Range-bound trade can't be ruled out
Amidst alternate bouts of selling and buying, enthused by good monsoon, positive global cues and better than expected results from Reliance and Wipro, markets ended unchanged during the week ended.
Benchmark indices the Sensex and the Nifty closed on a flat note at 32,022 and 9,915 respectively. Renewed buying from FIIs kept the sentiment positive. Market players expect consolidation in near term.
Global rating agencies are enthused that GST, which came into force earlier this month, has seen implementation without undue disruption.
Observers say that if the government wants this reform to be a lasting success, the government should keep working on simplifying the system —narrowing exemptions as far as possible and reducing the number of tax brackets to one or two.
Monsoon session of Parliament would see the government push its economic agenda of tax reform, infrastructure spending and deregulation.
It is pertinent to observe that politics make great headlines, but it’s the economy that makes for great bottom lines.

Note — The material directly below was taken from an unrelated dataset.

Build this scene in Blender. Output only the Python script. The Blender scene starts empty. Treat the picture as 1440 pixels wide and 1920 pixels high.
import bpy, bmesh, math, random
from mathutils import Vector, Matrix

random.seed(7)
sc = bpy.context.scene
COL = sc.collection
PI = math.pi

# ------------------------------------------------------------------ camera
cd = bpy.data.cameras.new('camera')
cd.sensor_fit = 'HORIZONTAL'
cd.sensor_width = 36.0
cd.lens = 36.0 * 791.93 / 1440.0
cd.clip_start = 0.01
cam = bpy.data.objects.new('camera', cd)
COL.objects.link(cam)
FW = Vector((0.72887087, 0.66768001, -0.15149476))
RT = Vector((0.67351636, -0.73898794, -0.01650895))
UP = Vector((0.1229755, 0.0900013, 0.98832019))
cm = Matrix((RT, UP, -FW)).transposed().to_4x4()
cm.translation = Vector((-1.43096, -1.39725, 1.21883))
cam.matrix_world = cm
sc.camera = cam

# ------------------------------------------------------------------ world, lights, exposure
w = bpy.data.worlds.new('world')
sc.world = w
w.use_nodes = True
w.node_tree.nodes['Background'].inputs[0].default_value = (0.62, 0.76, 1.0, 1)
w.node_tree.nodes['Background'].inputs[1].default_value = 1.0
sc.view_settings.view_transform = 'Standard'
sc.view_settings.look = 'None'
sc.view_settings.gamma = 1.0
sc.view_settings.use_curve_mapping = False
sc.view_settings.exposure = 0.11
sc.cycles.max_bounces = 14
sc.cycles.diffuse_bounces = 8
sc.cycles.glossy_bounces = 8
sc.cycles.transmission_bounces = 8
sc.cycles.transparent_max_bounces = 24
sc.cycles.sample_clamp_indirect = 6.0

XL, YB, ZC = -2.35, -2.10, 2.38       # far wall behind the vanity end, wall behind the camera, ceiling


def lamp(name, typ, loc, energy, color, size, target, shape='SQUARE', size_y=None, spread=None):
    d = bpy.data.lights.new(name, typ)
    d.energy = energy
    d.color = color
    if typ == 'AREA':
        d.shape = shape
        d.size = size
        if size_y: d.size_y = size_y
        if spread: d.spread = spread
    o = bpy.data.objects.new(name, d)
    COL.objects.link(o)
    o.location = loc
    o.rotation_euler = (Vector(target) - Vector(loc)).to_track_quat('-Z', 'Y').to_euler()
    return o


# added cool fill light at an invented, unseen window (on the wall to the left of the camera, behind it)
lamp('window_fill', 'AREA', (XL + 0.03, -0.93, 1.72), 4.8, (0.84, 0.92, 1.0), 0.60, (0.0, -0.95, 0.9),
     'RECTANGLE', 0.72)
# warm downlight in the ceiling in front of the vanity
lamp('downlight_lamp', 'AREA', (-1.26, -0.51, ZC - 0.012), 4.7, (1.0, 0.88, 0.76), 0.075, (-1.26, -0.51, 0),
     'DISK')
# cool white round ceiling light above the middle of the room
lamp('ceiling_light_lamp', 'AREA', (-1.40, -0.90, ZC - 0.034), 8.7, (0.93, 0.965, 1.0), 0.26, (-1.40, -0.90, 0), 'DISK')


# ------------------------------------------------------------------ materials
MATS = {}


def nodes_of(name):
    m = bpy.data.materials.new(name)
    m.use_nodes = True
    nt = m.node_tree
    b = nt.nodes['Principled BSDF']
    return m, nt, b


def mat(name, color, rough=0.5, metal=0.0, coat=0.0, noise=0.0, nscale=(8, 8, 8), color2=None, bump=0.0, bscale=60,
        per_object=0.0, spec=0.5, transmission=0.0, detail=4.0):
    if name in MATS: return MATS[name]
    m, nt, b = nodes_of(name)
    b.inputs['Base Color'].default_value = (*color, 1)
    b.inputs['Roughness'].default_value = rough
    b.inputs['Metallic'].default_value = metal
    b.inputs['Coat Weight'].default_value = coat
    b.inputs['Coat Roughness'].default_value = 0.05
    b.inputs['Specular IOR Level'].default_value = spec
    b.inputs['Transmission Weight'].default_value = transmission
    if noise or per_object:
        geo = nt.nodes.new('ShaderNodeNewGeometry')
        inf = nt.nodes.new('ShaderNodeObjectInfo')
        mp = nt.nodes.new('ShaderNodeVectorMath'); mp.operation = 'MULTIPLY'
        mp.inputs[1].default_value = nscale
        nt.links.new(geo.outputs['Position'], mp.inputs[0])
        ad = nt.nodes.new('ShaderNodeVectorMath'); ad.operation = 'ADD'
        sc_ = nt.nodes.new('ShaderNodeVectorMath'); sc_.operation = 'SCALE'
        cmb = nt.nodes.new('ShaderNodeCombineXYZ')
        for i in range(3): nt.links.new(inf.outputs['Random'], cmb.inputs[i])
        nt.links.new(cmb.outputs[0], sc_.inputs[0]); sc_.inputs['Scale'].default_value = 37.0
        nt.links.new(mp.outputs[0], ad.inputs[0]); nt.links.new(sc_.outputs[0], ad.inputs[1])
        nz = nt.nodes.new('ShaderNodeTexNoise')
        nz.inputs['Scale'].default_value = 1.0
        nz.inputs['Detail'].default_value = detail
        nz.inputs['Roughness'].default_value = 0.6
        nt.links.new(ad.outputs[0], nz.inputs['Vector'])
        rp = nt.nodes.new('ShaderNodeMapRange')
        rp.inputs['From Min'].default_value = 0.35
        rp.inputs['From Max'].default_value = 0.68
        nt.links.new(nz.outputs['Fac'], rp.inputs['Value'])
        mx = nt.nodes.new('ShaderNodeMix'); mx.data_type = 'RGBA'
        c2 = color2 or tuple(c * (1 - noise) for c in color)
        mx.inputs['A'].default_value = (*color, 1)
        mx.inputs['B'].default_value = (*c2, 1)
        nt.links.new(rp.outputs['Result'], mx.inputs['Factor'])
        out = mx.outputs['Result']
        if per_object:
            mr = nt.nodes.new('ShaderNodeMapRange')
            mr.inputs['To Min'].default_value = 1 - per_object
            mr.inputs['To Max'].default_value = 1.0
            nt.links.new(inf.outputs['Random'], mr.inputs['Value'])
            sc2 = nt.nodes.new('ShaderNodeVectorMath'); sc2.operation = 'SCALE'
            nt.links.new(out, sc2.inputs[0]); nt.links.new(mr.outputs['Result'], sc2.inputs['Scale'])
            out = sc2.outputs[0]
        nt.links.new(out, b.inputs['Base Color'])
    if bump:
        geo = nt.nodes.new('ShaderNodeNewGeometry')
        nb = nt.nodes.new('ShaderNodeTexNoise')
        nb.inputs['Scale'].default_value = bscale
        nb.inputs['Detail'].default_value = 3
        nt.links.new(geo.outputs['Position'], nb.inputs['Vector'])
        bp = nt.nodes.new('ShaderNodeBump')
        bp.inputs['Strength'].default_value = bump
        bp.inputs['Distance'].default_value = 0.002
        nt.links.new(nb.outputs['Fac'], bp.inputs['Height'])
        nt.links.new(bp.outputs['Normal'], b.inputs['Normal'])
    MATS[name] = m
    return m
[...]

Steady growth, combined with low interest rates and little inflation, could drive corporate profits — the real driver of stock prices — even higher.
Near term trend will be dictated by the progress of monsoon, Q1 earnings, investment pattern of FIIs, US Fed meet outcome and crude oil prices. Possibility of directionless and range bound trade for some weeks is not ruled out.
For the week ahead, chartists predict trading range of 31,600-32,500 and 9,700-10,075 for the indices. Key supports for the indices are at 31,800 & 31,600 and 9,800 & 9,700.